When you do, it becomes clear that certain things are very worthwhile - - - and this applies especially to the work involved in getting right answers on key questions of fact.

And certain things are clearly not worth doing. Some missile defense programs are among the things clearly not worth doing. Even though missile defense is indeed an important objective.

If you list things that could be done, in order of "expected rate of return" -- it makes sense to pick the best bets -- and it makes no sense at all to invest in the sucker bets - where rate of return is less than 0 -- the losers.

There is a theory of queues - a theory of "individuals lining up for service". Part of the theory of stochastic (statistical) processes. You need an ordering, for which individuals to "invest in". Expected rate of return is a good one for a "queued bill of action." -- a "to-do list, ordered by what is worth doing."

lchic - 09:05am Feb 9, 2002 EST (#11392 of 11397)

One takes it that more factors enter in, other than mere technical and economic consideration ?

rshow55 - 09:27am Feb 9, 2002 EST (#11393 of 11397) Delete Message

Yes -- but one can, in a sense that is not dehumanizing, ask the question "what is this worth, if you have to put a number on it? - - and also -- can this be done at all?

And the economic and technical are human, too.

Morality connects to "mere technical and economic consideration" as well.

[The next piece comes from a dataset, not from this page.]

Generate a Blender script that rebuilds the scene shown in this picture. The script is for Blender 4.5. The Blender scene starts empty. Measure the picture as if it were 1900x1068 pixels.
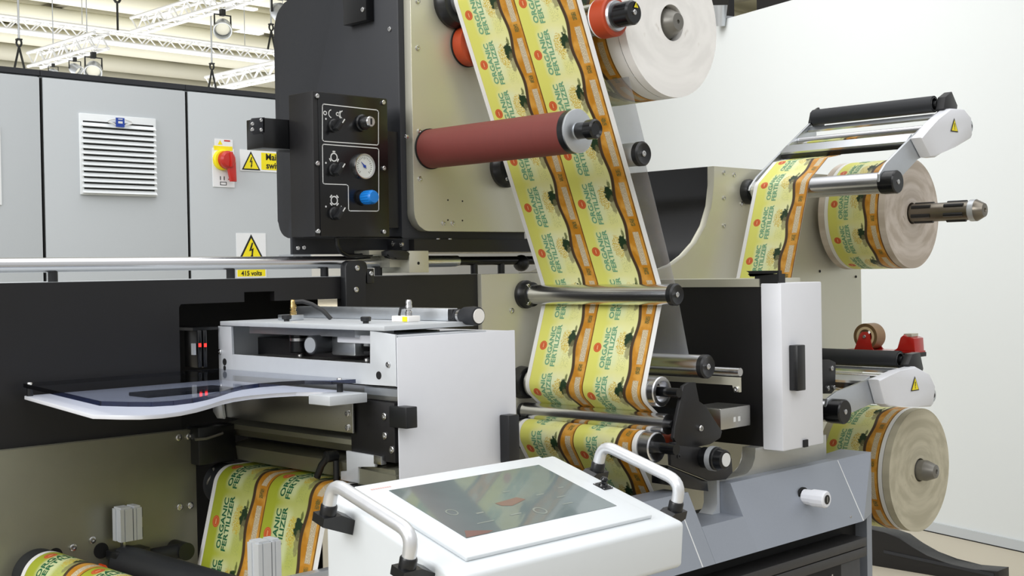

If you misstate payoffs, or costs, or risks, or time horizons -- those are consequential mistakes -- and if those mistakes are intentional, they are fraud -- something the Enron situation is making increasingly clear to a wide public.

A very "technical" idea is humanizing, too. It is the idea of constraints. Statements of things that can't be done (or sometimes, things that are prohibitively expensive to do.) Two very important bodies of constraint depend on the fact that people are human beings.

People have basic needs -- and Maslow's list says some useful things about those needs. A "solution" that is inconsistent with human needs, at the basic level Maslow describes is not only ugly -- but in a deep sense, impractical.

And human beings live in groups, and groups that are subject to basic laws of power. Berle's laws of power seem to apply universally -- and a "solution" that is inconsistent with the facts of power relationships is also no solution. It is unworkable and ugly in human terms.

If you have constraints, it is important to know them. And simplifying!

rshow55 - 09:33am Feb 9, 2002 EST (#11394 of 11397) Delete Message

To get out of technical messes that real people have gotten into - - you have to remember the human, and not only the technical, constraints.